The crash site was sealed off by the RUC and the British Army. The investigation that followed mapped the trajectories of the rounds that had struck the Gazelle, recovered the airframe, and traced where the firing had come from. By the standards of border-country incidents in 1990, the search ended where it always ended: at the boundary line on the map. The shootdown did not produce a body count. It produced a precedent. Combined with the Derryard attack two months earlier, it told the British military command that the war along the border had entered a phase in which sustained, well-equipped, well-aimed fire from across an international line had become a permanent feature, and that the rules of patrol, of basing, of helicopter operation, would all have to change. Within five years, the ceasefires of 1994 and the steady run-up to the Good Friday Agreement would begin to render the calculation moot. But on 11 February 1990, in an open field between Augher and Derrygorry, the shape of the next phase of the conflict had already been written into the broken fuselage of ZB687.

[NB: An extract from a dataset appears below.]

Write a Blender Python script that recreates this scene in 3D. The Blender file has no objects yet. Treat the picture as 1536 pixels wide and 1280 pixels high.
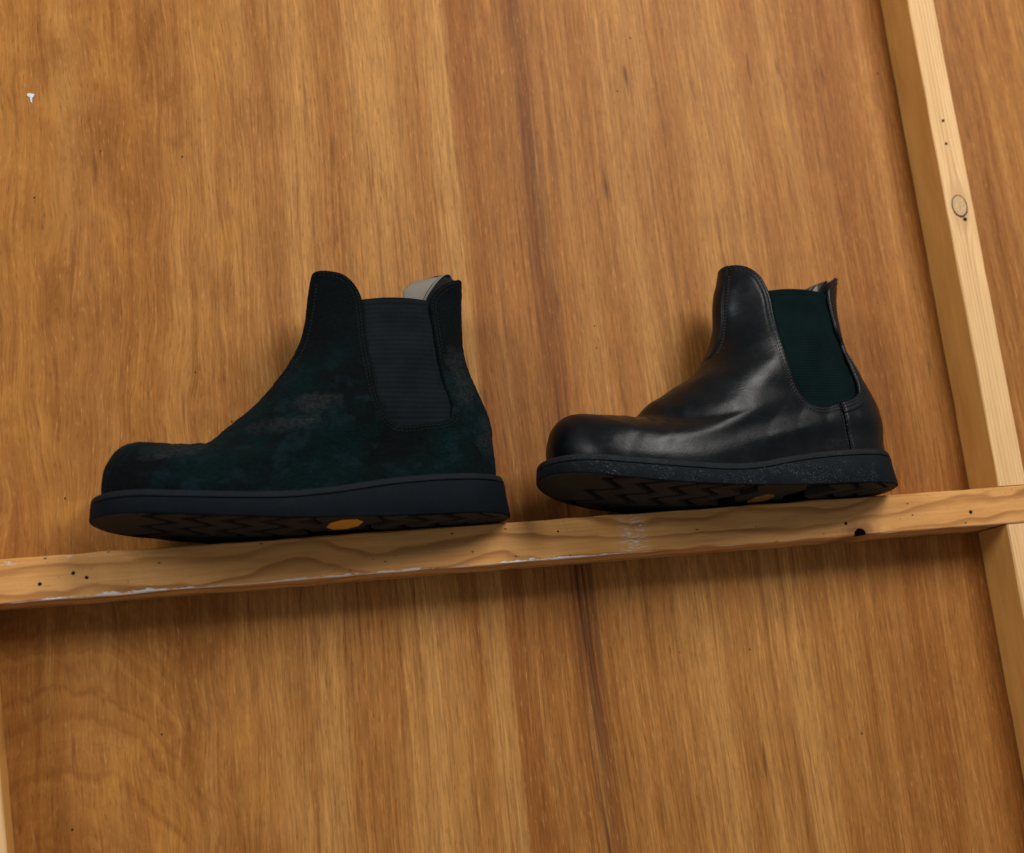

The shootdown took place at approximately 54.413°N, 7.058°W along the international border between Augher in County Tyrone (Northern Ireland) and Derrygorry in County Monaghan (Republic of Ireland). The terrain is rolling drumlin country with mixed pasture and forestry, less than 100 metres elevation. The line itself runs through fields and along small streams here, often invisible on the ground. St Angelo Airport (EGAB) near Enniskillen is 15 nautical miles west; Belfast International (EGAA) is 55 nautical miles east-northeast. Dublin (EIDW) is 75 nautical miles southeast. Visibility in this area is typically moderate; expect low cloud and shallow valleys that conceal terrain features.